The invitation to a Tunisian festival in July of the Jewish comedian Michel Boujenah provoked protests in Tunisia that local anti-racism activists said were anti-Semitic. Tunisia has several pending bills, introduced by Islamist and secular nationalists, proposing a blanket boycott on Israel and a ban on any Israelis from entering the country.

Notwithstanding, Tunisia’s government is showcasing its Jewish heritage sites, including Djerba, whose ancient synagogue is on Tunis’ list this year for locales put forth for recognition as world heritage sites by the United Nations. The government has made several statements about the positive role of its Jewish citizens, invested considerable resources in renovating sites of worship and is considering allocating two seats in parliament for representatives of the Jewish community.

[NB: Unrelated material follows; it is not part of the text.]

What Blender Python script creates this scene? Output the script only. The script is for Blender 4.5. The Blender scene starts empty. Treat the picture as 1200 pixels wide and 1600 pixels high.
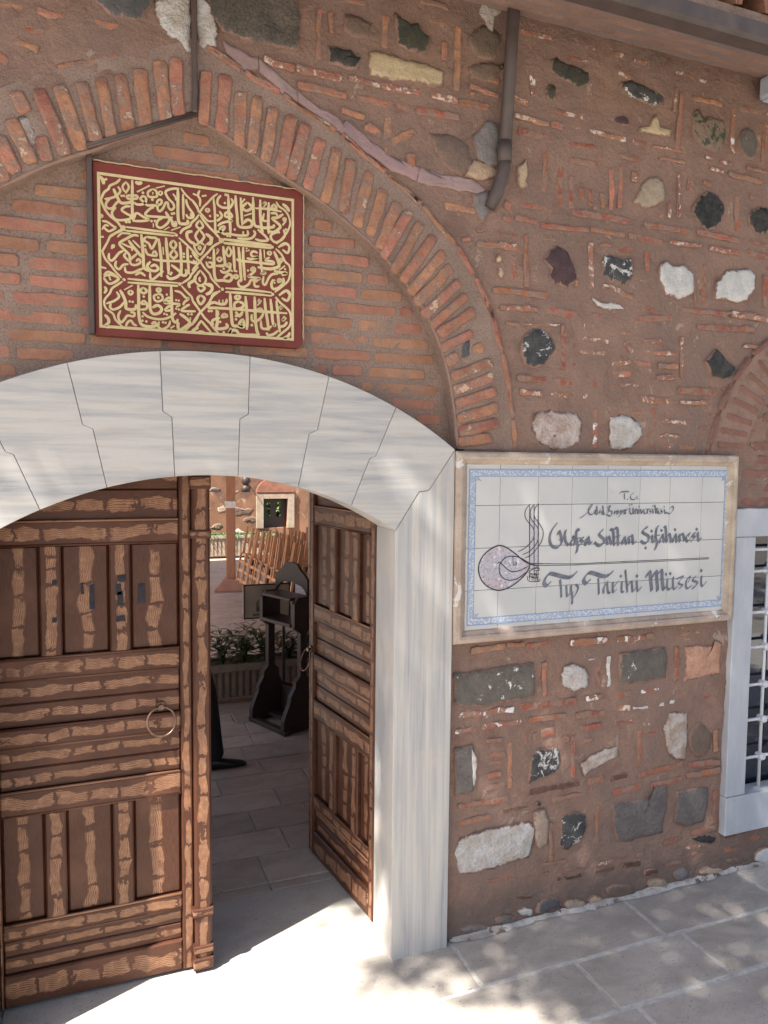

But in parallel, authorities in Tunisia are “quietly confiscating” Jewish antiques, including a 15th-century Torah scroll whose whereabouts the government is refusing to disclose, according to an expose published last month by the French news site Dreuz.

The effects of anti-Semitism in Tunisia may be “unpleasant at times, but they are not a threat to the survival of this community,” said Dee’ie, who was ready to immigrate to Israel last year with his wife because they could not find an affordable apartment to their liking in Zarzis.

“Practical things matter: Whether Jews can find a Jewish partner, make a living and live a comfortable life,” he added. “I grew up here, but I don’t know if this is the place where my children will grow up.”